I think there’s something similar going on with my internet behaviour this afternoon: part of my brain, in considering which tabs to open and close, is modeling the situation as “can I get away with this?”
This… makes sense.
…on some level. I spent 12 years in school and 4 years in university and a few years working for other people… contexts where the actions and rewards were only sort of correlated. In particular, for smart people, it’s very possible to get high praise in educational contexts while exerting a minimum of effort.
If work (school work or paid work) is unfulfilling and frustrating and the internet is more engaging, it makes sense that there would be a tug of war where my internet adventures are restrained by “well, I do need to do some work on that project, or I’ll get in trouble”.
But now, working on my own, there’s no authority. Can I “get away with” redditing this afternoon? Sure, but I’ll publish fewer (and worse) blog posts. Can I “get away with” sleeping in? Sure, but I don’t actually want to.
When this frame is explicit, it obviously makes no sense for my life. I posit that this is applicable for many people on some level. Even if you’re not trying 100% at school, take the whole-assed half-assing approach and consciously spend the rest of your time in other fulfilling ways, rather than ending up in a vicious rock-paper-scissors of mindlessly procrastinating instead of schoolwork instead of coolwork. I used to deliberately not start some assignments until 1h before they were due, which worked great.

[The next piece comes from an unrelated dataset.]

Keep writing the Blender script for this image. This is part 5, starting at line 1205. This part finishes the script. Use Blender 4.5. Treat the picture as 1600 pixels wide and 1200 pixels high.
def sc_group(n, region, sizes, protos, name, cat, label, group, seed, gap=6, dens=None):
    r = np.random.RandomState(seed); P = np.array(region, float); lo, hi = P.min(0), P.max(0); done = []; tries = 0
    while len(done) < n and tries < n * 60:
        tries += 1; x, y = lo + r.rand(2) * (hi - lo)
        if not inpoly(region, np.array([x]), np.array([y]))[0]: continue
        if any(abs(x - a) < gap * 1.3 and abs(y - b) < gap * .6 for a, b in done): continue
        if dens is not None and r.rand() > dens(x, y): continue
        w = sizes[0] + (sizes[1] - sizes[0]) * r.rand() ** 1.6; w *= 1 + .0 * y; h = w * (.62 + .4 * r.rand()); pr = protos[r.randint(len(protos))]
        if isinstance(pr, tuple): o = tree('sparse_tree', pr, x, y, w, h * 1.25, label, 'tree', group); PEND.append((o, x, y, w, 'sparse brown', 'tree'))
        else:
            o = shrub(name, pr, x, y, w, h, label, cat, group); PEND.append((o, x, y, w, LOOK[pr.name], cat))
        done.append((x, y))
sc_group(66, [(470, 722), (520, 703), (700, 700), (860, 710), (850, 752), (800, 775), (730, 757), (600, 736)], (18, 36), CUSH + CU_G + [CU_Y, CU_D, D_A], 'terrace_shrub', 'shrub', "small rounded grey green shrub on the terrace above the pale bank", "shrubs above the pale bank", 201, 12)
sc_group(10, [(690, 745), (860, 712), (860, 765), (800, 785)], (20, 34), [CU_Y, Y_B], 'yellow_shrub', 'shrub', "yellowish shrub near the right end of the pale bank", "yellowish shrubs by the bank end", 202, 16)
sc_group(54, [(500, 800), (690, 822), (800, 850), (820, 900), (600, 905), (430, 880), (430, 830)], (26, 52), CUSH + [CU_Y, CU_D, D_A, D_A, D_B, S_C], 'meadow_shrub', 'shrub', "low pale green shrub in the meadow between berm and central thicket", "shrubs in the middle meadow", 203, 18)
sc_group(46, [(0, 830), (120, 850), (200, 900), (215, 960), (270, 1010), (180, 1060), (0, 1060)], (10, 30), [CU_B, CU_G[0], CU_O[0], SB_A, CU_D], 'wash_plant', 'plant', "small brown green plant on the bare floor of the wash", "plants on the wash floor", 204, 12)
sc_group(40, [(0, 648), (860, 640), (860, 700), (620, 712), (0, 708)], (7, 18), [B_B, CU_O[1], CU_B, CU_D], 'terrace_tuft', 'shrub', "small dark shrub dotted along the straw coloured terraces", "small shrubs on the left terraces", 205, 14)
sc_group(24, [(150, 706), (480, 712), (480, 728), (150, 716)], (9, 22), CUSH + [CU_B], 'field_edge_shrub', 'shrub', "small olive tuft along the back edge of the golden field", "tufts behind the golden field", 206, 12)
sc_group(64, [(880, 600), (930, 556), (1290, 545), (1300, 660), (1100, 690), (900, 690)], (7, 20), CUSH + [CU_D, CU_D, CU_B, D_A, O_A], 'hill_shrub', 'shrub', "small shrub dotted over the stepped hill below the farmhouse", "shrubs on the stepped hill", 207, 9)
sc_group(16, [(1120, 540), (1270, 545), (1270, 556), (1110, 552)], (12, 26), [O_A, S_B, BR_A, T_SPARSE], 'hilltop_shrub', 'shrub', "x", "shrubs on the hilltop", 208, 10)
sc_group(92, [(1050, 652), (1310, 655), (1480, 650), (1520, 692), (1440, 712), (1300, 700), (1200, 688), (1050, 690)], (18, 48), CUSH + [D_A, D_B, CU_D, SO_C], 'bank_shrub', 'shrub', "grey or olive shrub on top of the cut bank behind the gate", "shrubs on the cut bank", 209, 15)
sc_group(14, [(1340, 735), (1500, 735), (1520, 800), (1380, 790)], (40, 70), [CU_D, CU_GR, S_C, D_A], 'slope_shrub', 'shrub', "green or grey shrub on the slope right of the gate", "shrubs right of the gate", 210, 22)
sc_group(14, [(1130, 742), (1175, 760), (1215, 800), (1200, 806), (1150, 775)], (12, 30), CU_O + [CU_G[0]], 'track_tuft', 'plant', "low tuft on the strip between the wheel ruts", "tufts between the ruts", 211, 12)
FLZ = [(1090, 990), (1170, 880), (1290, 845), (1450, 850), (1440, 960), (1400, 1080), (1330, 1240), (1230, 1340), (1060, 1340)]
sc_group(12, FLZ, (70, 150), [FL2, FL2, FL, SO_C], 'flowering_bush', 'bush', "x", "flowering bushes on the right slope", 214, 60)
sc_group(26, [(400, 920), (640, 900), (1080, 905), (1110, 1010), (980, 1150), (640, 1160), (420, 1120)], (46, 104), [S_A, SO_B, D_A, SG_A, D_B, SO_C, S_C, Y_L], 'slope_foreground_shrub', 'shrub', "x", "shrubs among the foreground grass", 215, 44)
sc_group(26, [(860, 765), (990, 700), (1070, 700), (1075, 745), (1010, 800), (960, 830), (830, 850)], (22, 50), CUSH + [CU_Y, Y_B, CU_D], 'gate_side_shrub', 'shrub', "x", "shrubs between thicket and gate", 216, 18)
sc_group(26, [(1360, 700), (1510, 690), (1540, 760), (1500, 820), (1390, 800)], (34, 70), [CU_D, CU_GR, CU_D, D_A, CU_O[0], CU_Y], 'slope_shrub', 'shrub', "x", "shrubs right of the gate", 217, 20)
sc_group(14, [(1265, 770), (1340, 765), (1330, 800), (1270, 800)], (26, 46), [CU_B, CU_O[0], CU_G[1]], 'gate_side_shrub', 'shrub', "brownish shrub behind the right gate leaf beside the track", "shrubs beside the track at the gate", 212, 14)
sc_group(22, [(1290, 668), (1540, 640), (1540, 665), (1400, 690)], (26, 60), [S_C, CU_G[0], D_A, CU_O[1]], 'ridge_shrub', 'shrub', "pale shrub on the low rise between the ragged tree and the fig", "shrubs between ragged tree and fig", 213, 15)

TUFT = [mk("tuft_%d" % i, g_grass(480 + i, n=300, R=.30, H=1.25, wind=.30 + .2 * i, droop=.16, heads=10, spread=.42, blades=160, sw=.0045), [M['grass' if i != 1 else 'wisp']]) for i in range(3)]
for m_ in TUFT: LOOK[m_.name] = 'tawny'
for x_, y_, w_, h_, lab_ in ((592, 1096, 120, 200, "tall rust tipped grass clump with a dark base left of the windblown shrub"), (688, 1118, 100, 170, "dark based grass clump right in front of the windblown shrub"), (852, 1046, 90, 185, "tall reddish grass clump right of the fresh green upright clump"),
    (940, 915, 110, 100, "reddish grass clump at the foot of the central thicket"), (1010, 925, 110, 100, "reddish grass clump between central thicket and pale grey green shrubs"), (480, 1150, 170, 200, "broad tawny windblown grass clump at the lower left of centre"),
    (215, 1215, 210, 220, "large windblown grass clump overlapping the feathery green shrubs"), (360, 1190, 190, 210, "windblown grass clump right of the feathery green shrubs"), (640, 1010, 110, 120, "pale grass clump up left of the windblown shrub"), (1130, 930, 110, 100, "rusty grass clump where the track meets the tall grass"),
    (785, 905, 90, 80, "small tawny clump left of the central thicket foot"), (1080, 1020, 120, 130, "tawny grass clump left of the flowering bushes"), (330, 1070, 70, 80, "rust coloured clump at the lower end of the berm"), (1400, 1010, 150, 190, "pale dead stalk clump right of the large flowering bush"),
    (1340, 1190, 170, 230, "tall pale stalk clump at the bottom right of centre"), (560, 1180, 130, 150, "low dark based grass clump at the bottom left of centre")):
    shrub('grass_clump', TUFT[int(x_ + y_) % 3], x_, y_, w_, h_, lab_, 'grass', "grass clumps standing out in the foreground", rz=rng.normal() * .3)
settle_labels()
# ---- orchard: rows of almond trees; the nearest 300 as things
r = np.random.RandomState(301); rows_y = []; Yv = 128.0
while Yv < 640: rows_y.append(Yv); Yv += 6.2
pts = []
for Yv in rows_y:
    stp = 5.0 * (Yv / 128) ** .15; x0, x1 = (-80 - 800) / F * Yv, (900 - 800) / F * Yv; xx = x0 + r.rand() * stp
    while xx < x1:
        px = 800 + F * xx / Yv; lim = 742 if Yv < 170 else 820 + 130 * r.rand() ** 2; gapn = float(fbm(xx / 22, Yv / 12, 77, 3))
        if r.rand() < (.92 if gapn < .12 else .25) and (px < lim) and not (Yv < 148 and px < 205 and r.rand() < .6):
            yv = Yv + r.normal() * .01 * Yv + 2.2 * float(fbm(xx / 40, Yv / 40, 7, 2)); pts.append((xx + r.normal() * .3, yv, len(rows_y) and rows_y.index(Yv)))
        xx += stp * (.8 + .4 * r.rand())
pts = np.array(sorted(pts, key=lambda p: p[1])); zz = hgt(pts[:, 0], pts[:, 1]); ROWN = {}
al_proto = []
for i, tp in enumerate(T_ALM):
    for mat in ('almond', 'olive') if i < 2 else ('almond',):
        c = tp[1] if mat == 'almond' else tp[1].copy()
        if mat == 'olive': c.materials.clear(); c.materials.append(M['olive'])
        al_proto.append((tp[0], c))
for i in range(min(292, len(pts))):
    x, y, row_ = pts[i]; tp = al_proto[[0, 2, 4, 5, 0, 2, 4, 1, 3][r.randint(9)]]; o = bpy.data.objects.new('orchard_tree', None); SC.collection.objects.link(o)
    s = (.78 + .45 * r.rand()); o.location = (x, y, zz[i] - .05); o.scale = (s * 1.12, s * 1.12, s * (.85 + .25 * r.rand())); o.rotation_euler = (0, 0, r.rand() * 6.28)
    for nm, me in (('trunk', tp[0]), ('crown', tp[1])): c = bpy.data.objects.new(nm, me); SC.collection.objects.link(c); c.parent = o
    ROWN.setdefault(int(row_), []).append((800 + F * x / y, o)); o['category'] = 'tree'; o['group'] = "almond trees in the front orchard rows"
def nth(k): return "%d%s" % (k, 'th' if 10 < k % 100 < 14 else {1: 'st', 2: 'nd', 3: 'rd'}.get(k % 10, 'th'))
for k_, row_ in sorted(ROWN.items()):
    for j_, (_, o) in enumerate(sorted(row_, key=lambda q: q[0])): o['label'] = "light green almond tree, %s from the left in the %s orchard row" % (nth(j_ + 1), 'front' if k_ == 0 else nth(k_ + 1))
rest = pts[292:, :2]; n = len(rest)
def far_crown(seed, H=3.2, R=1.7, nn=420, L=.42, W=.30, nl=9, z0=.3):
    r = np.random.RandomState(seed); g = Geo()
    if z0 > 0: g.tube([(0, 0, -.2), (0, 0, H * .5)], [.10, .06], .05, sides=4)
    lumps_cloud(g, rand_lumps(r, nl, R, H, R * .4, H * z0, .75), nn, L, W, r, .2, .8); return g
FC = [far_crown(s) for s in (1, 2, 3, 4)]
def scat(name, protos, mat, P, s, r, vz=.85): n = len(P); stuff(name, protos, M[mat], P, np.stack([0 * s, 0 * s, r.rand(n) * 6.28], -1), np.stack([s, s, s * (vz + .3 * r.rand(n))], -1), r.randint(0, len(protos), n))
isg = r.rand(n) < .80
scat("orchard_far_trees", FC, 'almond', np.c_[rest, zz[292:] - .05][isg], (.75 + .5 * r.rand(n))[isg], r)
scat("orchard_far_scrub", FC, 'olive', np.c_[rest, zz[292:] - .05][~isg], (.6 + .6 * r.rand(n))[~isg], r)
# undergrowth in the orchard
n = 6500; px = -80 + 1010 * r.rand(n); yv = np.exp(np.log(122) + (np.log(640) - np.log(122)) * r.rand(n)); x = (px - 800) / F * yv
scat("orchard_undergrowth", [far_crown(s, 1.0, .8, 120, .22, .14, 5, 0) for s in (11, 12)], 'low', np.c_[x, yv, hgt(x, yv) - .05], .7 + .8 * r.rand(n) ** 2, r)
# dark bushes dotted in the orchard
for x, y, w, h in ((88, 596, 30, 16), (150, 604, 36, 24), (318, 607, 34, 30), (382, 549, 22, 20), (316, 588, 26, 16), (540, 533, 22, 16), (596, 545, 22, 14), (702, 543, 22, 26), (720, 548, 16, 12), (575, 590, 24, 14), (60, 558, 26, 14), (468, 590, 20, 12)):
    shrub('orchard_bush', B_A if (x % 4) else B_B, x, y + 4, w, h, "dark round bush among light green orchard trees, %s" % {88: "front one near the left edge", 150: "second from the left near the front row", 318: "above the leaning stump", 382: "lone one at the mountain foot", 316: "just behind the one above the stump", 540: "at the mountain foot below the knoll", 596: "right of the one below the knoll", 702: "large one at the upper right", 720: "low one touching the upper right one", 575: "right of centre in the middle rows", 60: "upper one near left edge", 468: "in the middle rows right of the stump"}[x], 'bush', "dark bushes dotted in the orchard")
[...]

Err, worked great in the short-term. In the long-term I developed shoddy thinking habits, which bled into other endeavours.
I think “getting away with it” ends up being kind of like “getting by”. It isn’t oriented to what one really deeply wants, but instead is a kind of flinch reaction to external authority (real or imaginary).
Given the internet distraction example above, it’s pretty clear I haven’t yet mastered the whole taking myself seriously thing on all levels. What I have done is come to the point where I’m taking myself seriously as a person who wants to take themselves seriously. Like the example at the start with the ice cream cone, I’m treating performance failures as signs that I need to try a new strategy.
Because when I do take myself seriously on that level, it’s totally worth it. But when I’m not taking myself seriously, it just feels like a lot of work. What’s the deal?
Part II of the series will talk about how this can be modeled as a mindset shift comparable to Fixed➔Growth Mindset. It’ll be much more structured, less rambly. This post is just laying out some of the background context.
Constantly consciously expanding the boundaries of thoughtspace and actionspace. Creator of Intend, a system for improvisationally & creatively staying in touch with what's most important to you, and taking action towards it.
Ben Aldern » 19 Oct 2016 »
Well that was a relatable post 😉
One thing I struggle with along these lines is that much of my thought diversity comes from following the rabbit hole on posts like this. “Oh, what’s that? A link to a SSC post I haven’t read. Cool! Ooh here’s a link from that post. And I haven’t finished reading that other post that I started the other day”
I certainly don’t want to give that up because I have reason to believe that it makes me a more interesting person and I don’t know the cost of spending less time following those “distractions”. Perhaps the solution is to take time boxing seriously. But by separating it from the rest of my work am I reducing serendipitous discovery of relevant thoughts too far? Or is that just an excuse so I don’t feel bad about getting distracted?
All that to say I’m looking forward to the rest of the series.